El primer supuesto es indisputable; los otros dos son más dudosos. Los gobiernos son reacios a abrir la caja negra del Estado, a instar a los funcionarios a que escuchen a los ciudadanos, a que respondan a sus propuestas, a aceptarlos como coproductores y a admitir que deben rendirles cuenta, además de responder a sus críticas y observaciones. Tampoco es esperable que los ciudadanos estén dispuestos a participar si se abren los canales; no es fácil recrear el ágora ateniense. Como observara Amartya Sen, los ciudadanos solo participan si han sido realmente empoderados, si conocen sus derechos individuales y colectivos, si reciben la garantía de que pueden ejercerlos, si pueden acceder a la información sobre el objeto de la participación y pueden comprenderla y si tienen capacidad de agencia.
Los ciudadanos tienden a ser free riders; su consigna se sintetiza en la frase “animémonos y vayan”. Hace unos años, realicé un estudio en la Argentina, a partir del análisis de 47 encuestas (más de 18.000 casos) realizadas en distintos municipios representativos de todas las regiones del país. En esa encuesta se hacían varias preguntas relacionadas con la participación ciudadana. Casi el 100% de los encuestados se manifestó a favor de la participación, pero solo el 36,66% afirmó que participaba o que había participado en algún tipo de organización.

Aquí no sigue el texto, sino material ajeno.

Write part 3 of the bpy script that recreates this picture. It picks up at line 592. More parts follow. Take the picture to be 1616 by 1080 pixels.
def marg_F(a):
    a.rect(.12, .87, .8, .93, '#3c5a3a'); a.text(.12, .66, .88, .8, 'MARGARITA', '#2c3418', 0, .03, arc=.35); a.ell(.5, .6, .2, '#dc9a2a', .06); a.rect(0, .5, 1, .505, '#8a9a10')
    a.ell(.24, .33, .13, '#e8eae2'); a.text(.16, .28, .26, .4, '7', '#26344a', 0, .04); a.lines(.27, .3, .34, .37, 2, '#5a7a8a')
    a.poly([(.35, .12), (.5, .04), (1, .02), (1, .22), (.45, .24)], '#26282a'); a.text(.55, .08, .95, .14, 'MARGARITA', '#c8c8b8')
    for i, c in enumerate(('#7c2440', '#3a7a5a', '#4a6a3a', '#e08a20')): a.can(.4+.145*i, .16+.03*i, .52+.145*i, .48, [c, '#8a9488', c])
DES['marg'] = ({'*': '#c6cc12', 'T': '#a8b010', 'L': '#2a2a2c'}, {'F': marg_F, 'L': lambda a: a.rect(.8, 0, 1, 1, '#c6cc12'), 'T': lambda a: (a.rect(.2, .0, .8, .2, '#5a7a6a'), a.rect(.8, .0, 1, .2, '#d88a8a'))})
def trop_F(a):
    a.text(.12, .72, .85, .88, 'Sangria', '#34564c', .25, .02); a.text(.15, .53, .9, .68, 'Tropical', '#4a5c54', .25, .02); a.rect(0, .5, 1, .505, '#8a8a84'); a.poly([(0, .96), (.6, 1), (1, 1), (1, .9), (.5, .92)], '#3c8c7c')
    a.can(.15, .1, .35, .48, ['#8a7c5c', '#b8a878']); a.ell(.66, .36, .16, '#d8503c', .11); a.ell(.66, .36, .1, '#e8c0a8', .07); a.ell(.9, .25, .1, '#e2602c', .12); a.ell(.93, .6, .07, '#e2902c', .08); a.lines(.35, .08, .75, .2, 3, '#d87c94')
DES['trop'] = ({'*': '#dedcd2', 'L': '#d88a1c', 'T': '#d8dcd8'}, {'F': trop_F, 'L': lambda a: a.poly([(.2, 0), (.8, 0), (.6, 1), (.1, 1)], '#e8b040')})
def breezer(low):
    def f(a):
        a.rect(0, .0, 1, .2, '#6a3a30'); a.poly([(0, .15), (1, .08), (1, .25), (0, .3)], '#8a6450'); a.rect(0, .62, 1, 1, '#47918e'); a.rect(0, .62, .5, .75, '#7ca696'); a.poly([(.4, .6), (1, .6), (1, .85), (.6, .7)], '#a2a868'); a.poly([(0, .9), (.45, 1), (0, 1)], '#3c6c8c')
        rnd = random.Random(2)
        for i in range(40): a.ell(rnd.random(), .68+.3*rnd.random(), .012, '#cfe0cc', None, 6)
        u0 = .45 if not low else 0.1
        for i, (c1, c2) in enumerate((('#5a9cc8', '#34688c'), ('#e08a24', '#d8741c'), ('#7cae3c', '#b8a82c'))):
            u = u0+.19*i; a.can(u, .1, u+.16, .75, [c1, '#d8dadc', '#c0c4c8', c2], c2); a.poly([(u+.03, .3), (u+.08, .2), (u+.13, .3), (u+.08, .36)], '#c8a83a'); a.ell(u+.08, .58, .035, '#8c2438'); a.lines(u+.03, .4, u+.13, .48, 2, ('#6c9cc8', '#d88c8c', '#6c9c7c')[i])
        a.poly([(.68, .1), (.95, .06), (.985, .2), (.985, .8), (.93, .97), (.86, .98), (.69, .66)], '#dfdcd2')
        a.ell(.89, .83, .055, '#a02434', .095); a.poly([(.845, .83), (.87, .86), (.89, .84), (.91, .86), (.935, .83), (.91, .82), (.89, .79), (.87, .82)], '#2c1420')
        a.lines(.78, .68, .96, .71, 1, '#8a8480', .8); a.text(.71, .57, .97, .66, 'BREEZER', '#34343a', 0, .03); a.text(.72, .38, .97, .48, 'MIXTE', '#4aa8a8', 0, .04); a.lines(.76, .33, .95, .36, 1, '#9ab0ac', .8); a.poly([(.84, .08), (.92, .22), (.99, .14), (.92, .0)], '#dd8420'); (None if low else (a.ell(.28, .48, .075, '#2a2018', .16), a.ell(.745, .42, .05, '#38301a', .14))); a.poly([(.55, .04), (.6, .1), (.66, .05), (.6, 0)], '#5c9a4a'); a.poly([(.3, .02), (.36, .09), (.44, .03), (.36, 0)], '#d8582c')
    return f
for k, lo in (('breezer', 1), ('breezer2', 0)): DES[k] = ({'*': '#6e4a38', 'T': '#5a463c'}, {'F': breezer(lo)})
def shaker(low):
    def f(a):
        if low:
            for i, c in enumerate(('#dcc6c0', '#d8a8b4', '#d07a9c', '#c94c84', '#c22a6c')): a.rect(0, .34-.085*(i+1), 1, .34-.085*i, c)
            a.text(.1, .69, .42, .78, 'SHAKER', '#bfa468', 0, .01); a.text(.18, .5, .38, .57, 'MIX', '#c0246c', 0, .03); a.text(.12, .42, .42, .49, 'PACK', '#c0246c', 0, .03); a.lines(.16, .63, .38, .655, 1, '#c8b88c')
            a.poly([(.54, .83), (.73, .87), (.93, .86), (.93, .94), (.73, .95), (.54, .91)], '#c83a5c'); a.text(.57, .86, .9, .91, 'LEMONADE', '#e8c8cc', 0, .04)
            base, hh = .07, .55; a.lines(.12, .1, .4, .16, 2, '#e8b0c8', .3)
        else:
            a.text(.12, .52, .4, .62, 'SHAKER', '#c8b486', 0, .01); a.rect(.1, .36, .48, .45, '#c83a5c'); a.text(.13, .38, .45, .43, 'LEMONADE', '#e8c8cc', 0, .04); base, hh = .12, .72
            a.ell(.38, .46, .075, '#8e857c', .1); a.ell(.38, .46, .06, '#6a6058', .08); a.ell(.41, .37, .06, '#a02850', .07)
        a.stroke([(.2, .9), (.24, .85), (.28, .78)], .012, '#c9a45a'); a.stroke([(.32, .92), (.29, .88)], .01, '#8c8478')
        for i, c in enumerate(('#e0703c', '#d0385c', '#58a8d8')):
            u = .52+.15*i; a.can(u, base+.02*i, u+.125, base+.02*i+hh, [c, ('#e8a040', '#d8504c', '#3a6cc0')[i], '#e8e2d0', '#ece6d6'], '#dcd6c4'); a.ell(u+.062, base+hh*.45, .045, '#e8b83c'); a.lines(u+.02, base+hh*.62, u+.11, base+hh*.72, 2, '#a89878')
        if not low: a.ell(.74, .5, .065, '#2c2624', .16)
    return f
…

El 50% de ellos lo hacía (o lo había hecho) en organizaciones religiosas, y una proporción algo menor, en cooperadoras escolares. Solo el 3,4% había militado en algún partido político. Pero la inmensa mayoría indicó que no estaba en condiciones de participar, fuera por falta de tiempo, preferencia por dedicarlo a familia o amigos, por no creer que hacerlo valiera la pena o por otras múltiples razones.
Todo parecería indicar, entonces, que la orientación habitual del estilo de gestión estatal y la disposición ciudadana a la participación no serían compatibles con los supuestos sobre los que se basa la filosofía de gobierno abierto. La sobrecarga en la circulación de datos agrava el problema, exigiendo a la ciudadanía estar alerta a la manipulación informativa por parte de los gobiernos, al ocultamiento y a la distorsión de los datos.
No obstante, si bien las promesas de gobierno abierto seguramente no se verán realizadas en un futuro próximo, existen buenas razones para suponer que se ha puesto en marcha un movimiento en esa dirección que, tal vez, se irá afianzando gradualmente. Desde hace varias décadas se advierte un creciente papel de las organizaciones no gubernamentales y los movimientos de base en la escena política. El acceso a la información pública ha adquirido un estatus legal, y hasta constitucional, en gran número de países, estableciendo la obligación del Estado de brindar información a la ciudadanía.
Desde hace más de una década, la Alianza para el Gobierno Abierto reúne a casi ochenta países miembros, que elaboran planes en los que se comprometen a desarrollar diversos tipos de acciones orientadas por los principios de gobierno abierto. A estos países se ha sumado un número mucho mayor de gobiernos subnacionales, así como cientos de organizaciones de la sociedad civil, cuyos compromisos asumidos en los planes de acción periódicamente elaborados se cuentan por decenas de miles. También los poderes legislativos y judiciales se han declarado abiertos, así como universidades, empresas públicas y organismos paraestatales.
Entre los compromisos que los países incluyen en sus planes de acción se registran iniciativas tendientes a ampliar la información pública disponible para la ciudadanía, a garantizar y mejorar el ejercicio del derecho a la información pública, a mejorar el acceso a los servicios públicos, a proteger los derechos de usuarios y funcionarios públicos, a incrementar la transparencia de la gestión pública, a promover la participación ciudadana en la gestión estatal y a aumentar la capacidad institucional para una gestión abierta.
Con la interoperabilidad de sistemas informáticos y las aplicaciones de inteligencia artificial, varios países –como Estonia, Islandia o Nueva Zelanda– han iniciado un movimiento hacia la personalización de los servicios públicos, poniendo la tecnología al servicio de la ciudadanía y asegurando mayor simplicidad, honestidad y transparencia en la prestación. Según las proyecciones que realiza el gobierno de Estonia, en pocos años no solo se incrementará esta orientación proactiva (y ya no reactiva) del Estado; también la tecnología facilitará la participación de los ciudadanos en la discusión colectiva de los asuntos públicos.
Definitivamente, y con esto concluyo, revertir la fatiga de la democracia y consolidar sus instituciones va a depender en gran medida del grado en que los Estados se abran a la ciudadanía e incorporen la inteligencia colectiva en sus decisiones y acciones para enfrentar sus grandes desafíos actuales.